* **DATASET**
* BEGIN *

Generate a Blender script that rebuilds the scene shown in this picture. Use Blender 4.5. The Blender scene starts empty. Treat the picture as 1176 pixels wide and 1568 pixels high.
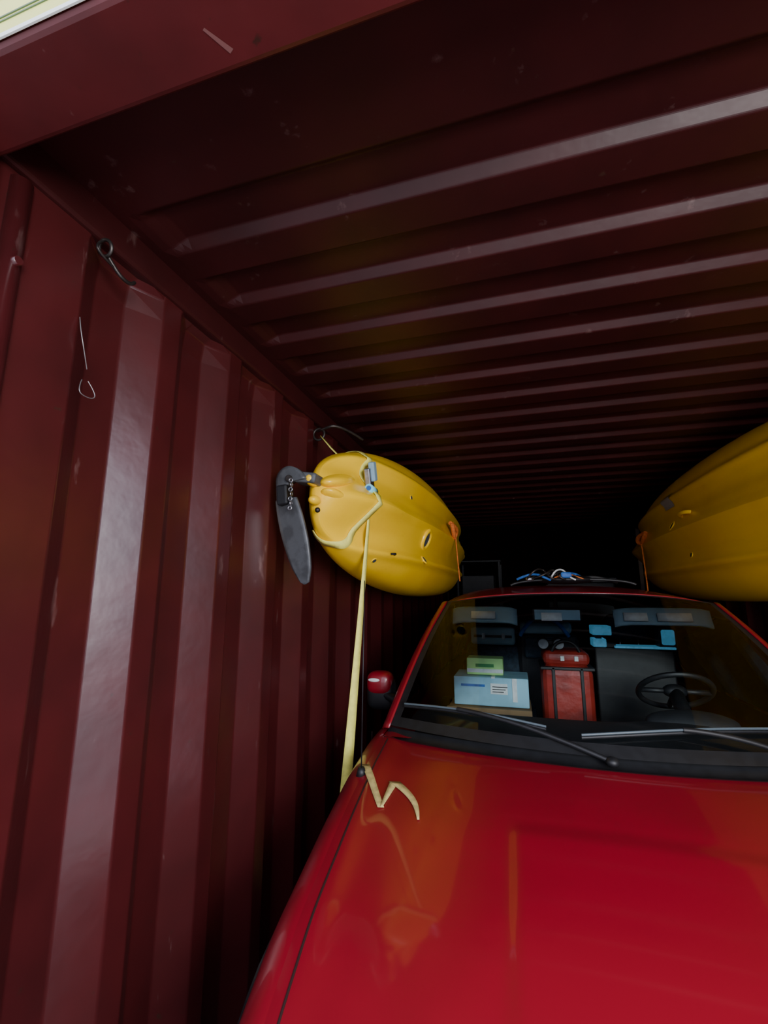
import bpy, bmesh, math, random
from mathutils import Vector, Matrix
random.seed(4)
scene = bpy.context.scene
C = bpy.context

# ------------------------------------------------------------------ helpers
def link(o, parent=None):
    scene.collection.objects.link(o)
    if parent: o.parent = parent
    return o

def empty(name, loc=(0,0,0)):
    e = bpy.data.objects.new(name, None); e.empty_display_size = .1
    return link(e)

def mat(name, col, rough=.5, metal=0, coat=0, var=0.0, vscale=6, bump=0.0, bscale=40, col2=None, thr=(.45,.6), spec=.5, emis=None):
    m = bpy.data.materials.new(name); m.use_nodes = True
    nt = m.node_tree; b = nt.nodes['Principled BSDF']
    b.inputs['Base Color'].default_value = (*col,1)
    b.inputs['Roughness'].default_value = rough
    b.inputs['Metallic'].default_value = metal
    b.inputs['Coat Weight'].default_value = coat
    b.inputs['Coat Roughness'].default_value = .06
    b.inputs['Specular IOR Level'].default_value = spec
    tc = nt.nodes.new('ShaderNodeTexCoord')
    n = nt.nodes.new('ShaderNodeTexNoise'); n.inputs['Scale'].default_value = vscale; n.inputs['Detail'].default_value = 6
    nt.links.new(tc.outputs['Object'], n.inputs['Vector'])
    r = nt.nodes.new('ShaderNodeValToRGB')
    r.color_ramp.elements[0].position = thr[0]; r.color_ramp.elements[1].position = thr[1]
    c2 = col2 if col2 else tuple(max(0,c*(1-var)) for c in col)
    r.color_ramp.elements[0].color = (*col,1); r.color_ramp.elements[1].color = (*c2,1)
    nt.links.new(n.outputs['Fac'], r.inputs['Fac'])
    nt.links.new(r.outputs['Color'], b.inputs['Base Color'])
    if bump>0:
        n2 = nt.nodes.new('ShaderNodeTexNoise'); n2.inputs['Scale'].default_value = bscale; n2.inputs['Detail'].default_value=3
        nt.links.new(tc.outputs['Object'], n2.inputs['Vector'])
        bp = nt.nodes.new('ShaderNodeBump'); bp.inputs['Strength'].default_value = bump; bp.inputs['Distance'].default_value=.01
        nt.links.new(n2.outputs['Fac'], bp.inputs['Height']); nt.links.new(bp.outputs['Normal'], b.inputs['Normal'])
    if emis:
        b.inputs['Emission Color'].default_value=(*emis[0],1); b.inputs['Emission Strength'].default_value=emis[1]
    return m

def mesh(name, verts, faces, m=None, parent=None, smooth=False, mats=None, fm=None):
    me = bpy.data.meshes.new(name); me.from_pydata([tuple(v) for v in verts], [], faces); me.update()
    o = bpy.data.objects.new(name, me)
    if mats:
        for x in mats: me.materials.append(x)
        if fm:
            for i,p in enumerate(me.polygons): p.material_index = fm[i]
    elif m: me.materials.append(m)
    if smooth:
        for p in me.polygons: p.use_smooth = True
    return link(o, parent)

def grid(name, nu, nv, f, m=None, parent=None, smooth=True, thick=0, mats=None, fmf=None, flip=False):
    vs=[f(i/nu, j/nv) for j in range(nv+1) for i in range(nu+1)]
    fs=[]; fm=[]
    for j in range(nv):
        for i in range(nu):
            a=j*(nu+1)+i
            q=(a,a+1,a+nu+2,a+nu+1)
            fs.append(q[::-1] if flip else q)
            if fmf: fm.append(fmf((i+.5)/nu,(j+.5)/nv))
    o=mesh(name,vs,fs,m,parent,smooth,mats,fm if fmf else None)
    if thick:
        s=o.modifiers.new('s','SOLIDIFY'); s.thickness=thick; s.offset=0
    return o

def box(name, lo, hi, m, parent=None, bev=.008, rot=None, taper=None):
    bm=bmesh.new()
    c=[(lo[i]+hi[i])/2 for i in range(3)]; s=[hi[i]-lo[i] for i in range(3)]
    bmesh.ops.create_cube(bm,size=1)
    for v in bm.verts:
        v.co=Vector((v.co.x*s[0],v.co.y*s[1],v.co.z*s[2]))
        if taper and v.co.z>0: v.co.x*=taper; v.co.y*=taper
    if bev: bmesh.ops.bevel(bm,geom=bm.edges[:],offset=min(bev,min(s)*.45),segments=3,profile=.5,affect='EDGES')
    if rot: bmesh.ops.rotate(bm,verts=bm.verts,cent=(0,0,0),matrix=Matrix.Rotation(rot[1],3,rot[0]))
    for v in bm.verts: v.co+=Vector(c)
    me=bpy.data.meshes.new(name); bm.to_mesh(me); bm.free(); me.materials.append(m)
    o=bpy.data.objects.new(name,me); 
    return link(o,parent)

def tube(name, pts, r, m, parent=None, cyc=False, smooth=True, res=6):
    cu=bpy.data.curves.new(name,'CURVE'); cu.dimensions='3D'; cu.bevel_depth=r; cu.bevel_resolution=res//2; cu.use_fill_caps=True
    sp=cu.splines.new('NURBS' if smooth and len(pts)>2 else 'POLY'); sp.points.add(len(pts)-1)
    for i,p in enumerate(pts): sp.points[i].co=(*p,1)
    if sp.type=='NURBS': sp.order_u=3; sp.use_endpoint_u=not cyc
    sp.use_cyclic_u=cyc; sp.resolution_u=6
    cu.materials.append(m)
    o=bpy.data.objects.new(name,cu); link(o)
    C.view_layer.update()
    dg=C.evaluated_depsgraph_get(); me=bpy.data.meshes.new_from_object(o.evaluated_get(dg))
    bpy.data.objects.remove(o); 
    for p in me.polygons: p.use_smooth=True
    n=bpy.data.objects.new(name,me)
    return link(n,parent)

def ribbon(name, pts, wdirs, width, m, parent=None, thick=.002):
    vs=[];fs=[]
    for i,p in enumerate(pts):
        p=Vector(p); w=Vector(wdirs[i] if isinstance(wdirs,list) else wdirs).normalized()
        wd=width[i] if isinstance(width,list) else width
        vs+= [p-w*wd/2, p+w*wd/2]
    for i in range(len(pts)-1): fs.append((2*i,2*i+1,2*i+3,2*i+2))
    o=mesh(name,vs,fs,m,parent,True)
    s=o.modifiers.new('s','SOLIDIFY'); s.thickness=thick; s.offset=0
    return o

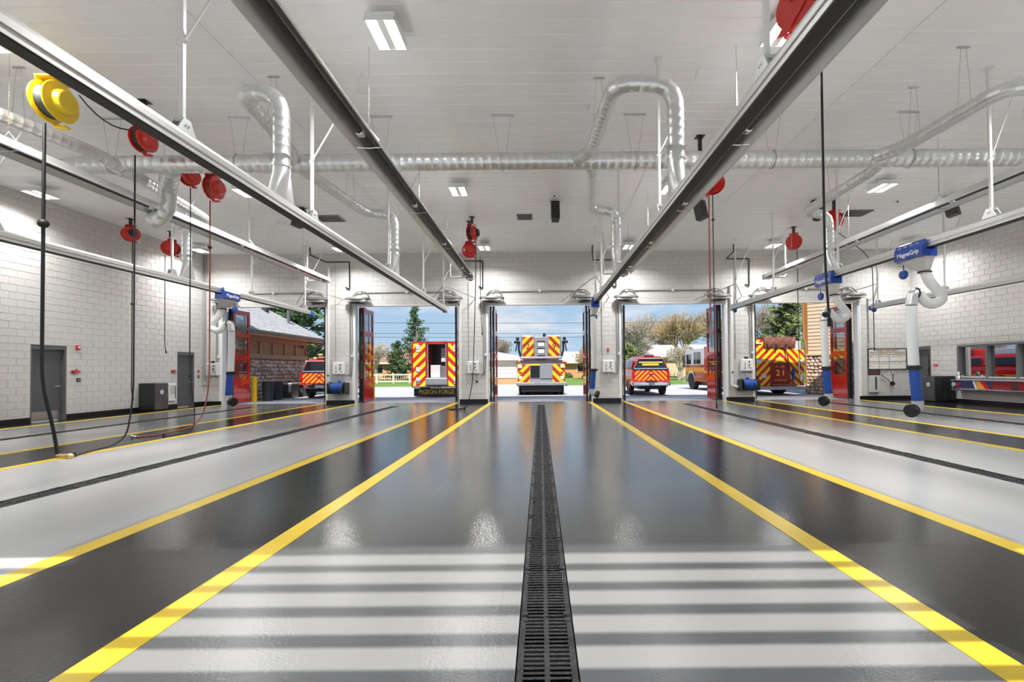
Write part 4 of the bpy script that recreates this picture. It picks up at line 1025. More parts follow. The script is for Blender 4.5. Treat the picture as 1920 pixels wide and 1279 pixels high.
def pickup(label, loc, rz, group):
    t = thing('pickup_truck', label, 'pickup truck', loc, (0, 0, rz), group)
    def sec(y, z0, z1, z2, xb, xm, xt, r=.12):
        """body cross-section ring, from sill z0 over beltline z1 to roof z2"""
        pts = [(-xb, z0), (-xm, z0 + .12), (-xm, z1 - .05), (-xm + .03, z1), (-xt - .05, z2 - r), (-xt + r * .6, z2), (0, z2 + .03), (xt - r * .6, z2), (xt + .05, z2 - r), (xm - .03, z1), (xm, z1 - .05), (xm, z0 + .12), (xb, z0)]
        return [Vector((a, y, b)) for a, b in pts]
    b = part('body', G().loft([sec(.06, .52, 1.32, 1.36, .95, .97, .9, .02), sec(2.1, .5, 1.32, 1.36, .95, .99, .9, .02), sec(4.0, .48, 1.3, 1.34, .95, .99, .9, .02), sec(5.3, .5, 1.18, 1.22, .92, .96, .8, .02), sec(5.65, .55, 1.05, 1.1, .85, .9, .7, .02)]), 'truck_red', t, 35)
    part('camper_top', G().loft([sec(.1, 1.3, 1.36, 2.0, .93, .95, .66, .14), sec(.6, 1.3, 1.36, 2.06, .93, .95, .70, .14), sec(2.05, 1.3, 1.36, 2.06, .93, .95, .72, .14)]), 'truck_red', t, 35)
    part('cab_roof', G().loft([sec(2.15, 1.3, 1.36, 1.96, .93, .95, .7, .12), sec(3.6, 1.3, 1.34, 1.94, .93, .95, .68, .12), sec(4.3, 1.26, 1.3, 1.36, .9, .93, .8, .04)]), 'truck_red', t, 35)
    part('rear_window', G().prism([(-.83, 1.42), (.83, 1.42), (.63, 1.9), (-.63, 1.9)], 'y', .07, .1), 'dark_glass', t)
    g = G(); g.tube([(-.86, .06, 1.40), (.86, .06, 1.40), (.65, .08, 1.93), (-.65, .08, 1.93)], .018, 6, closed=True); part('window_trim', g, 'plastic_grey', t)
    for s in (-1, 1):
        for y0, y1 in ((.35, 1.85), (2.35, 3.1), (3.2, 3.75)):
            g = G(); g.add([(s * .945, y0, 1.45), (s * .945, y1, 1.45), (s * .83, y1 - .06, 1.85), (s * .83, y0 + .06, 1.85), (s * .93, y0, 1.45), (s * .93, y1, 1.45), (s * .81, y1 - .06, 1.85), (s * .81, y0 + .06, 1.85)], [(0, 1, 2, 3), (7, 6, 5, 4), (0, 1, 5, 4), (2, 3, 7, 6), (1, 2, 6, 5), (3, 0, 4, 7)])
            part('side_window', g, 'dark_glass', t)
        g = G(); g.bbox(s * .9 - .07, s * .9 + .07, .02, .12, .95, 1.28, .02); part('tail_lamp', g, 'lamp_red', t)
        part('reflector_strip', G().bbox(s * .985 - .004, s * .985 + .008, .2, 5.2, .82, .92, .004), 'orange_band', t)
    tg = part('tailgate', G().bbox(-.84, .84, .01, .08, .78, 1.33, .015), 'chev_pickup', t, label='tailgate with orange and red chevrons')
    part('badge', G().bbox(-.12, .12, -.005, .01, 1.08, 1.14, .01), 'dark_plastic', tg)
    part('spoiler', G().bbox(-.9, .9, -.02, .09, 1.33, 1.4, .015), 'navy', t)
    bp = part('bumper', G().bbox(-.98, .98, -.14, .1, .5, .72, .04), 'chrome', t, label='chrome rear bumper')
    part('licence_plate', G().bbox(-.16, .16, -.155, -.14, .55, .70, .006), 'white', bp)
    part('step_pad', G().bbox(-.3, .3, -.17, .0, .70, .74, .01), 'dark_plastic', bp)
    part('hitch', G().bbox(-.05, .05, -.3, .0, .36, .44, .01), 'black_metal', t)
    part('chassis', G().box(-.55, .55, .1, 5.2, .32, .52), 'black_metal', t)
    part('roof_rail', G().bbox(-.25, .25, .3, .5, 2.06, 2.12, .02), 'dark_plastic', t)
    for x in (-.86, .86):
        for y in (1.15, 4.65): wheel(t, x, y, .38, .27)
        g = G()
        for y in (1.15, 4.65):
            pts = [(y + .5 * math.cos(a), .40 + .5 * math.sin(a)) for a in [math.pi * k / 10 for k in range(11)]] + [(y + .43 * math.cos(a), .40 + .43 * math.sin(a)) for a in [math.pi * (10 - k) / 10 for k in range(11)]]
            s = 1 if x > 0 else -1
            g.prism(pts, 'x', min(s * .96, s * 1.02), max(s * .96, s * 1.02))
        part('wheel_arch', g, 'truck_maroon', t)
    return t
p1 = pickup('red pickup with dark camper window parked by the stone building', (-11.5, 24.4, -.01), R(4), 'red chevron pickups')
p2 = pickup('red camper-top pickup with amber ladder behind its glass', (5.75, 24.4, -.01), R(0), 'red chevron pickups')
g = G(); g.cyl((-.62, .035, 1.72), (.62, .035, 1.72), .035, n=8); g.bbox(-.45, .42, .03, .06, 1.56, 1.66, .01); part('amber_light_bar', g, 'gold_ink', p2)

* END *

* **OBJECTIVE**
Include the first line of the records, the line containing "return link(e)", and every line between them, repeated exactly. Skip the pictures.

* **THE OUTPUT**
Generate a Blender script that rebuilds the scene shown in this picture. Use Blender 4.5. The Blender scene starts empty. Treat the picture as 1176 pixels wide and 1568 pixels high.
import bpy, bmesh, math, random
from mathutils import Vector, Matrix
random.seed(4)
scene = bpy.context.scene
C = bpy.context

# ------------------------------------------------------------------ helpers
def link(o, parent=None):
    scene.collection.objects.link(o)
    if parent: o.parent = parent
    return o

def empty(name, loc=(0,0,0)):
    e = bpy.data.objects.new(name, None); e.empty_display_size = .1
    return link(e)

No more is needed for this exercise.